[Records contained in a dataset]
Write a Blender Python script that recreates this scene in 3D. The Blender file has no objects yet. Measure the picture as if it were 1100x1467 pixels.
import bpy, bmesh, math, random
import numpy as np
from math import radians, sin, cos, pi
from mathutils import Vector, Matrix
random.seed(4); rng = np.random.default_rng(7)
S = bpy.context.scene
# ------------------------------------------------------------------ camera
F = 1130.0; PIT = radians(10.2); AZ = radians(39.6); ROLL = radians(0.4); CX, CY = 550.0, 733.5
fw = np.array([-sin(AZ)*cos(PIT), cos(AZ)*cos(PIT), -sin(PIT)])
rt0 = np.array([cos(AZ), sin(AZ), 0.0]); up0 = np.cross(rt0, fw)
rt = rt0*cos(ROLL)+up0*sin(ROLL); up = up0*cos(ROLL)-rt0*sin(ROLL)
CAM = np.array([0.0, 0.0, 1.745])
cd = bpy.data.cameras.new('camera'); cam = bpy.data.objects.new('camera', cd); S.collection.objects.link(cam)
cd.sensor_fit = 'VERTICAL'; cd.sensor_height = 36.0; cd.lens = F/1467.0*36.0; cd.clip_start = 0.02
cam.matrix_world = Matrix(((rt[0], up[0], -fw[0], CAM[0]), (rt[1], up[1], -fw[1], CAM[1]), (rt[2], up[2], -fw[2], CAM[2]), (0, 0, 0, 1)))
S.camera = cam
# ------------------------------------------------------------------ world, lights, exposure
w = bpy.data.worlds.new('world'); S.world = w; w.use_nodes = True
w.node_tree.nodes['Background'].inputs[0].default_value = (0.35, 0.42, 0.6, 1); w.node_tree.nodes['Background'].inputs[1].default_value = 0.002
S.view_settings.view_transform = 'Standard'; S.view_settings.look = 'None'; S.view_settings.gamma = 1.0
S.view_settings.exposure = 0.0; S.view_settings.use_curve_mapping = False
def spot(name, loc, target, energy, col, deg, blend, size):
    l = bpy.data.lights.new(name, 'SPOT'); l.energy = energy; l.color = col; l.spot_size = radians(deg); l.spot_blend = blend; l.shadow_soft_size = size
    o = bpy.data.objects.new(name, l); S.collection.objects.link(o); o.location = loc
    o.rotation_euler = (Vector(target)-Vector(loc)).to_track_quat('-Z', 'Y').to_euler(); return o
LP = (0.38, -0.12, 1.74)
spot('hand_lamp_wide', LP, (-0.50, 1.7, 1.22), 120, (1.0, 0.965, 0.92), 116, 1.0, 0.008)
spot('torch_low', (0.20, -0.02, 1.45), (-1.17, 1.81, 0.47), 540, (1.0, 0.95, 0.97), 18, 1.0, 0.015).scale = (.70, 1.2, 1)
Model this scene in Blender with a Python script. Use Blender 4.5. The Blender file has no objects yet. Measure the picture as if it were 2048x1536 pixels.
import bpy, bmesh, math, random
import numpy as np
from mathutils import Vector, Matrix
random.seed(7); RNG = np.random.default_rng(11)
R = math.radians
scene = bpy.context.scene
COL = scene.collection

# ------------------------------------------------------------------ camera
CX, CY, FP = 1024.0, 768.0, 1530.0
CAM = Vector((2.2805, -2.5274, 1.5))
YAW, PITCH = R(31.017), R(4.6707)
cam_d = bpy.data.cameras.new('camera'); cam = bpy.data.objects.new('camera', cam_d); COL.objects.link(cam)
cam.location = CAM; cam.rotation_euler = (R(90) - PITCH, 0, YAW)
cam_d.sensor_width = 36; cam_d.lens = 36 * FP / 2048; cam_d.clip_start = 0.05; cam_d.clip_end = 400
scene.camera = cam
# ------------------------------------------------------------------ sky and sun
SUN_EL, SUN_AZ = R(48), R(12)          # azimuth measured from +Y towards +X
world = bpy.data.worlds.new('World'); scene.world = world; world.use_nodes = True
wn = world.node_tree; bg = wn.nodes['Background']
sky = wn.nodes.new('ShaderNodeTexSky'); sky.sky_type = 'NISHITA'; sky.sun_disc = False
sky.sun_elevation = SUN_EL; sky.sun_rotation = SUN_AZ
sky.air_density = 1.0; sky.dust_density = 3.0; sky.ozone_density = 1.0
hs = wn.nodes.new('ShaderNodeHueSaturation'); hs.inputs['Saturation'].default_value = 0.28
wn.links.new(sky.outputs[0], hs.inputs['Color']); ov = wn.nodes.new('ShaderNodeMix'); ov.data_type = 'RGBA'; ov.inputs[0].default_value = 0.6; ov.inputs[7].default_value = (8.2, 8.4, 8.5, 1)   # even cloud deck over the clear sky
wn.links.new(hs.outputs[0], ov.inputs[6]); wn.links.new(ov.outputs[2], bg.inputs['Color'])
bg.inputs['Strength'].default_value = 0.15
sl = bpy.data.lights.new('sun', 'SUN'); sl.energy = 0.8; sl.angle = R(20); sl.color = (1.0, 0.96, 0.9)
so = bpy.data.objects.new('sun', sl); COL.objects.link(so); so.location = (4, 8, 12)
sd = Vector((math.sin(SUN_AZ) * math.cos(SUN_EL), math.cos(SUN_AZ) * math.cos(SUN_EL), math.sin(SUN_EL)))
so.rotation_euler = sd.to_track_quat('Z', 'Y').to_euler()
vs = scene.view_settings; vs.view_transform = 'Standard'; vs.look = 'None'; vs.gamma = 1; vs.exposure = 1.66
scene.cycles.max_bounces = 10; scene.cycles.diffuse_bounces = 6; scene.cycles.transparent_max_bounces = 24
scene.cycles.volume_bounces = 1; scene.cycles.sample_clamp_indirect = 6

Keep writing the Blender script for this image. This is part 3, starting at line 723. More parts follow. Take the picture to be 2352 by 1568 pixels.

### Brief
Write out the data again, exactly and in full.

### Exercise result
Write a Blender Python script that recreates this scene in 3D. The Blender file has no objects yet. Measure the picture as if it were 1100x1467 pixels.
import bpy, bmesh, math, random
import numpy as np
from math import radians, sin, cos, pi
from mathutils import Vector, Matrix
random.seed(4); rng = np.random.default_rng(7)
S = bpy.context.scene
# ------------------------------------------------------------------ camera
F = 1130.0; PIT = radians(10.2); AZ = radians(39.6); ROLL = radians(0.4); CX, CY = 550.0, 733.5
fw = np.array([-sin(AZ)*cos(PIT), cos(AZ)*cos(PIT), -sin(PIT)])
rt0 = np.array([cos(AZ), sin(AZ), 0.0]); up0 = np.cross(rt0, fw)
rt = rt0*cos(ROLL)+up0*sin(ROLL); up = up0*cos(ROLL)-rt0*sin(ROLL)
CAM = np.array([0.0, 0.0, 1.745])
cd = bpy.data.cameras.new('camera'); cam = bpy.data.objects.new('camera', cd); S.collection.objects.link(cam)
cd.sensor_fit = 'VERTICAL'; cd.sensor_height = 36.0; cd.lens = F/1467.0*36.0; cd.clip_start = 0.02
cam.matrix_world = Matrix(((rt[0], up[0], -fw[0], CAM[0]), (rt[1], up[1], -fw[1], CAM[1]), (rt[2], up[2], -fw[2], CAM[2]), (0, 0, 0, 1)))
S.camera = cam
# ------------------------------------------------------------------ world, lights, exposure
w = bpy.data.worlds.new('world'); S.world = w; w.use_nodes = True
w.node_tree.nodes['Background'].inputs[0].default_value = (0.35, 0.42, 0.6, 1); w.node_tree.nodes['Background'].inputs[1].default_value = 0.002
S.view_settings.view_transform = 'Standard'; S.view_settings.look = 'None'; S.view_settings.gamma = 1.0
S.view_settings.exposure = 0.0; S.view_settings.use_curve_mapping = False
def spot(name, loc, target, energy, col, deg, blend, size):
    l = bpy.data.lights.new(name, 'SPOT'); l.energy = energy; l.color = col; l.spot_size = radians(deg); l.spot_blend = blend; l.shadow_soft_size = size
    o = bpy.data.objects.new(name, l); S.collection.objects.link(o); o.location = loc
    o.rotation_euler = (Vector(target)-Vector(loc)).to_track_quat('-Z', 'Y').to_euler(); return o
LP = (0.38, -0.12, 1.74)
spot('hand_lamp_wide', LP, (-0.50, 1.7, 1.22), 120, (1.0, 0.965, 0.92), 116, 1.0, 0.008)
spot('torch_low', (0.20, -0.02, 1.45), (-1.17, 1.81, 0.47), 540, (1.0, 0.95, 0.97), 18, 1.0, 0.015).scale = (.70, 1.2, 1)
Model this scene in Blender with a Python script. Use Blender 4.5. The Blender file has no objects yet. Measure the picture as if it were 2048x1536 pixels.
import bpy, bmesh, math, random
import numpy as np
from mathutils import Vector, Matrix
random.seed(7); RNG = np.random.default_rng(11)
R = math.radians
scene = bpy.context.scene
COL = scene.collection

# ------------------------------------------------------------------ camera
CX, CY, FP = 1024.0, 768.0, 1530.0
CAM = Vector((2.2805, -2.5274, 1.5))
YAW, PITCH = R(31.017), R(4.6707)
cam_d = bpy.data.cameras.new('camera'); cam = bpy.data.objects.new('camera', cam_d); COL.objects.link(cam)
cam.location = CAM; cam.rotation_euler = (R(90) - PITCH, 0, YAW)
cam_d.sensor_width = 36; cam_d.lens = 36 * FP / 2048; cam_d.clip_start = 0.05; cam_d.clip_end = 400
scene.camera = cam
# ------------------------------------------------------------------ sky and sun
SUN_EL, SUN_AZ = R(48), R(12)          # azimuth measured from +Y towards +X
world = bpy.data.worlds.new('World'); scene.world = world; world.use_nodes = True
wn = world.node_tree; bg = wn.nodes['Background']
sky = wn.nodes.new('ShaderNodeTexSky'); sky.sky_type = 'NISHITA'; sky.sun_disc = False
sky.sun_elevation = SUN_EL; sky.sun_rotation = SUN_AZ
sky.air_density = 1.0; sky.dust_density = 3.0; sky.ozone_density = 1.0
hs = wn.nodes.new('ShaderNodeHueSaturation'); hs.inputs['Saturation'].default_value = 0.28
wn.links.new(sky.outputs[0], hs.inputs['Color']); ov = wn.nodes.new('ShaderNodeMix'); ov.data_type = 'RGBA'; ov.inputs[0].default_value = 0.6; ov.inputs[7].default_value = (8.2, 8.4, 8.5, 1)   # even cloud deck over the clear sky
wn.links.new(hs.outputs[0], ov.inputs[6]); wn.links.new(ov.outputs[2], bg.inputs['Color'])
bg.inputs['Strength'].default_value = 0.15
sl = bpy.data.lights.new('sun', 'SUN'); sl.energy = 0.8; sl.angle = R(20); sl.color = (1.0, 0.96, 0.9)
so = bpy.data.objects.new('sun', sl); COL.objects.link(so); so.location = (4, 8, 12)
sd = Vector((math.sin(SUN_AZ) * math.cos(SUN_EL), math.cos(SUN_AZ) * math.cos(SUN_EL), math.sin(SUN_EL)))
so.rotation_euler = sd.to_track_quat('Z', 'Y').to_euler()
vs = scene.view_settings; vs.view_transform = 'Standard'; vs.look = 'None'; vs.gamma = 1; vs.exposure = 1.66
scene.cycles.max_bounces = 10; scene.cycles.diffuse_bounces = 6; scene.cycles.transparent_max_bounces = 24
scene.cycles.volume_bounces = 1; scene.cycles.sample_clamp_indirect = 6

Keep writing the Blender script for this image. This is part 3, starting at line 723. More parts follow. Take the picture to be 2352 by 1568 pixels.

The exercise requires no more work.